*AIM OF THE TASK*.
Print exactly the lines from the first one down to the line that contains "sc.camera = cam", both included, and skip the pictures.

*SOURCE MATERIAL*.
■ ■ ■ ■ ■ ■ ■
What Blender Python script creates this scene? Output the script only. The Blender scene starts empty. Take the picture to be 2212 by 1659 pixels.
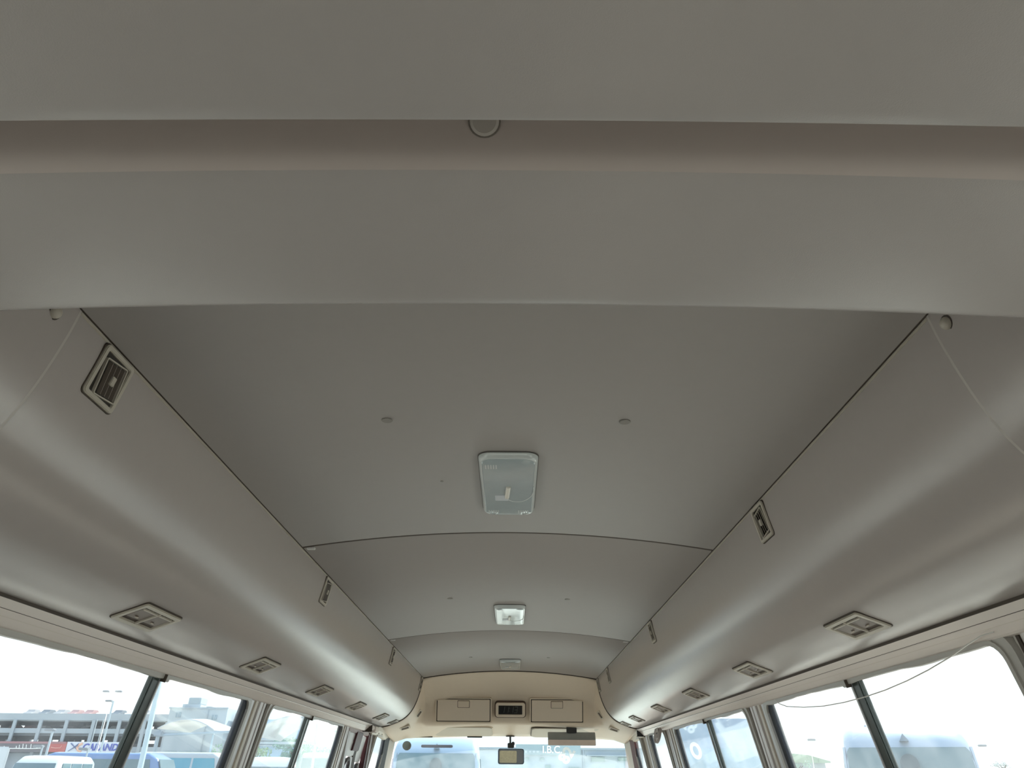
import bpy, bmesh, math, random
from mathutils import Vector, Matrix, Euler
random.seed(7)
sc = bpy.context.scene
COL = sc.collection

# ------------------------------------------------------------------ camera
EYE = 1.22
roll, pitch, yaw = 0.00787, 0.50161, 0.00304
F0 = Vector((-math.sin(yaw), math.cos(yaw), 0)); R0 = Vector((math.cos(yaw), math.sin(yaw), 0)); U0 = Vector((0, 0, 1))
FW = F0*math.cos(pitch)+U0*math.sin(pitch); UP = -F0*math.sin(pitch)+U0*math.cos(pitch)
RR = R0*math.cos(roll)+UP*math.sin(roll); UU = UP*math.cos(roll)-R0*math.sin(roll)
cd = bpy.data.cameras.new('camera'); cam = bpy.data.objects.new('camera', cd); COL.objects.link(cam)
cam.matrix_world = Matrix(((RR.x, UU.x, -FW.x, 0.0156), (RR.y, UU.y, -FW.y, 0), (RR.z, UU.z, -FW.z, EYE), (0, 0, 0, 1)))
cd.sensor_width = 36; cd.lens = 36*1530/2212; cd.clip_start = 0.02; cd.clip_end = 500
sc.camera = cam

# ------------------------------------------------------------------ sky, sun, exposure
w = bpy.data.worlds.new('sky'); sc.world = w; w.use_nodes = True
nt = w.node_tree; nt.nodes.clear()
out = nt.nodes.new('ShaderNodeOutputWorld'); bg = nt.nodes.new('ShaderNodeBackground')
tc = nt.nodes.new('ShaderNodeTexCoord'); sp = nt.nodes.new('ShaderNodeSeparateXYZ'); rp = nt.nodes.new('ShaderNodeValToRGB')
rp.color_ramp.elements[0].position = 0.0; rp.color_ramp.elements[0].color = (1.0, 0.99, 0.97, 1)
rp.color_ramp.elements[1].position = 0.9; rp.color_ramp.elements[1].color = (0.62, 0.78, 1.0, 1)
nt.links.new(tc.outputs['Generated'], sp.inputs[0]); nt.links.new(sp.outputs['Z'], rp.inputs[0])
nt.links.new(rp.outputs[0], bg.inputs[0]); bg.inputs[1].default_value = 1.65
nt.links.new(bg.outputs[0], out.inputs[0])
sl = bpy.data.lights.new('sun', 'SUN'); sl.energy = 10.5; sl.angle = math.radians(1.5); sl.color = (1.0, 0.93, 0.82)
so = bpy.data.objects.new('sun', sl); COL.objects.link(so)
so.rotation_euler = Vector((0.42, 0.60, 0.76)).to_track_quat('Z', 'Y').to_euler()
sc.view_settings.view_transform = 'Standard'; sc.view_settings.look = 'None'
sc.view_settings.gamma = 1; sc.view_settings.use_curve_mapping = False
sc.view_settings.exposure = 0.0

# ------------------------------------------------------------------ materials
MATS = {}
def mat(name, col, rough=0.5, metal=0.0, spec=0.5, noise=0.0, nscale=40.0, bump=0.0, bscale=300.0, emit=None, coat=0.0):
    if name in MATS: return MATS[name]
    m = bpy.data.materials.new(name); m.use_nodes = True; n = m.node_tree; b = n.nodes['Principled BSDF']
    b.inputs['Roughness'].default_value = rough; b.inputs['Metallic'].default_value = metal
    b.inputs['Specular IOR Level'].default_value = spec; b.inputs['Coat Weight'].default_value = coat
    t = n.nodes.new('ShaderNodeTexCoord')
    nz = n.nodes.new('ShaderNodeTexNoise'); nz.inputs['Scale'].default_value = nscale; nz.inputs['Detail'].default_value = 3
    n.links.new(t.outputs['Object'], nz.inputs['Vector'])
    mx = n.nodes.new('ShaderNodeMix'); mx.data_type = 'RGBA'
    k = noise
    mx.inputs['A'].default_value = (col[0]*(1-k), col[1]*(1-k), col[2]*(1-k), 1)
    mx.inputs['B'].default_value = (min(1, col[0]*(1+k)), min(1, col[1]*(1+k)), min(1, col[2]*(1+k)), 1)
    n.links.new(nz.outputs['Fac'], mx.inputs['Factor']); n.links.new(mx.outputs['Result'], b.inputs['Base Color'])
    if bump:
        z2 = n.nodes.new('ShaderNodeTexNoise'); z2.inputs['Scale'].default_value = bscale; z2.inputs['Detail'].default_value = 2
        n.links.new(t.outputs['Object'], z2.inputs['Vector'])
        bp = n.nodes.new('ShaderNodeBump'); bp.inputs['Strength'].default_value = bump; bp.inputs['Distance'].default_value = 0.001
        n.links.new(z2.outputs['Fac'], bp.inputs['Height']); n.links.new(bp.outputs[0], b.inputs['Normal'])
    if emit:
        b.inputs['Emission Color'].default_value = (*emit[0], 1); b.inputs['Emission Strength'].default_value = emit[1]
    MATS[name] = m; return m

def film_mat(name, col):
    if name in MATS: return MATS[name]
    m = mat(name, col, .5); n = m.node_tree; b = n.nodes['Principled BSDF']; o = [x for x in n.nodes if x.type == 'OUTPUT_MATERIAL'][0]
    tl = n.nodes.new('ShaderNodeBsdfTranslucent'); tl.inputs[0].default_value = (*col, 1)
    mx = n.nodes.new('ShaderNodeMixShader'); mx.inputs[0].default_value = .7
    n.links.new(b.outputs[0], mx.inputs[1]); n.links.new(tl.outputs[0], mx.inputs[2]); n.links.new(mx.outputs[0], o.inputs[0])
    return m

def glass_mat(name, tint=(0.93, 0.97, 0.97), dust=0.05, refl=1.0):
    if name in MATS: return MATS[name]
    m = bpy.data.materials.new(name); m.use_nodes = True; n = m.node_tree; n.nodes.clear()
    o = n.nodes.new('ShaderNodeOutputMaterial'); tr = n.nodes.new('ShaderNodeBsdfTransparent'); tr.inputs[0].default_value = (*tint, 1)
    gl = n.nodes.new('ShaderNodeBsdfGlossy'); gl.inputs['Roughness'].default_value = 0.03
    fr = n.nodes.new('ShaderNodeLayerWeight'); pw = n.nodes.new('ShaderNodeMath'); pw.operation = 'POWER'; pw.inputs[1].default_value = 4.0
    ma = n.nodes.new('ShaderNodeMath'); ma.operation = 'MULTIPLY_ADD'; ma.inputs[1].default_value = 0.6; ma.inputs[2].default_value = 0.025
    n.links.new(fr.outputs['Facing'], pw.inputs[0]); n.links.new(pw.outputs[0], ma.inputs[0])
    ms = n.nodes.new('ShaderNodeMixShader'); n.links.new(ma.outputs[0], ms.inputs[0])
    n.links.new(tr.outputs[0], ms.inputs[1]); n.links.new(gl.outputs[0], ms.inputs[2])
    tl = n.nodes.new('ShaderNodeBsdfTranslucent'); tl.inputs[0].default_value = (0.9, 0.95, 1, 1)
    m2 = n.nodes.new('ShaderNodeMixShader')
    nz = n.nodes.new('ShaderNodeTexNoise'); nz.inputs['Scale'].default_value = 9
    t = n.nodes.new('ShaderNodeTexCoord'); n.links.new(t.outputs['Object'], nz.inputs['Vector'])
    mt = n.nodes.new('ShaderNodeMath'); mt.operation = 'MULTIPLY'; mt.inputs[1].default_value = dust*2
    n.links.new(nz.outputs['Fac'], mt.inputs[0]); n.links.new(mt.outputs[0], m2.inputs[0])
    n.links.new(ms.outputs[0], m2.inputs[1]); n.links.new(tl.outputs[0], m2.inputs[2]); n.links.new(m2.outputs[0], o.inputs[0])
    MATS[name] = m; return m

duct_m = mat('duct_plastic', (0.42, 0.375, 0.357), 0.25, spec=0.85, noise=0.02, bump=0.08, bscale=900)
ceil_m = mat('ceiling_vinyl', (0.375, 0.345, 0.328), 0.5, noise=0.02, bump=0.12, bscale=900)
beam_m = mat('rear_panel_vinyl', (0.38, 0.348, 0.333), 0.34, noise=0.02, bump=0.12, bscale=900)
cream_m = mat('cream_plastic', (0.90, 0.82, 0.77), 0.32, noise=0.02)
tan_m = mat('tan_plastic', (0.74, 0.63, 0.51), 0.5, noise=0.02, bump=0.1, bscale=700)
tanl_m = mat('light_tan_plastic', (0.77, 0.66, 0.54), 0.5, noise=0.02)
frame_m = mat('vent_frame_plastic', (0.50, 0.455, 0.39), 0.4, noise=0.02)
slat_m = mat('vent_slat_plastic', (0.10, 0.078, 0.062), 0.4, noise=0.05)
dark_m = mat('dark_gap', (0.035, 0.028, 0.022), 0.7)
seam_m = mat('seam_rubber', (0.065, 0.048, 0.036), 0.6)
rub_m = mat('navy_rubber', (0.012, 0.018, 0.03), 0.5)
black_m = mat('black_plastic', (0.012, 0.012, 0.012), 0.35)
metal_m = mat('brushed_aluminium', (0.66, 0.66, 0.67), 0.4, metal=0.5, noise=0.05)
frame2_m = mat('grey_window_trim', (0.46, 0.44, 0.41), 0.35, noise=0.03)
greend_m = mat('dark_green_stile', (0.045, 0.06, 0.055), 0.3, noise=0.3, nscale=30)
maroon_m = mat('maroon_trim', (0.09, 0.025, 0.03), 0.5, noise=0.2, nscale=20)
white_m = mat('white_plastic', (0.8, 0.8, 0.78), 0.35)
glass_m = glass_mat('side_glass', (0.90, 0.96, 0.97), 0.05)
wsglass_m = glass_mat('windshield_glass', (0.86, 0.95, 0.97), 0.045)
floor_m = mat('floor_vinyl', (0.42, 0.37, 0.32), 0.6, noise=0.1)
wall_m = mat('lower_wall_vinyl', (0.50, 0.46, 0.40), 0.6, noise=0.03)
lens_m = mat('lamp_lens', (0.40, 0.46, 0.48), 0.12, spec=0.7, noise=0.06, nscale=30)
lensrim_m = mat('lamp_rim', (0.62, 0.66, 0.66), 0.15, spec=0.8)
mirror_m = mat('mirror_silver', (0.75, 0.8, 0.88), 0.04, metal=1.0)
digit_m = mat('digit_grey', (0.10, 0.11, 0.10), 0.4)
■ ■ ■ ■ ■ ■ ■
*EXERCISE RESULT*.
What Blender Python script creates this scene? Output the script only. The Blender scene starts empty. Take the picture to be 2212 by 1659 pixels.
import bpy, bmesh, math, random
from mathutils import Vector, Matrix, Euler
random.seed(7)
sc = bpy.context.scene
COL = sc.collection

# ------------------------------------------------------------------ camera
EYE = 1.22
roll, pitch, yaw = 0.00787, 0.50161, 0.00304
F0 = Vector((-math.sin(yaw), math.cos(yaw), 0)); R0 = Vector((math.cos(yaw), math.sin(yaw), 0)); U0 = Vector((0, 0, 1))
FW = F0*math.cos(pitch)+U0*math.sin(pitch); UP = -F0*math.sin(pitch)+U0*math.cos(pitch)
RR = R0*math.cos(roll)+UP*math.sin(roll); UU = UP*math.cos(roll)-R0*math.sin(roll)
cd = bpy.data.cameras.new('camera'); cam = bpy.data.objects.new('camera', cd); COL.objects.link(cam)
cam.matrix_world = Matrix(((RR.x, UU.x, -FW.x, 0.0156), (RR.y, UU.y, -FW.y, 0), (RR.z, UU.z, -FW.z, EYE), (0, 0, 0, 1)))
cd.sensor_width = 36; cd.lens = 36*1530/2212; cd.clip_start = 0.02; cd.clip_end = 500
sc.camera = cam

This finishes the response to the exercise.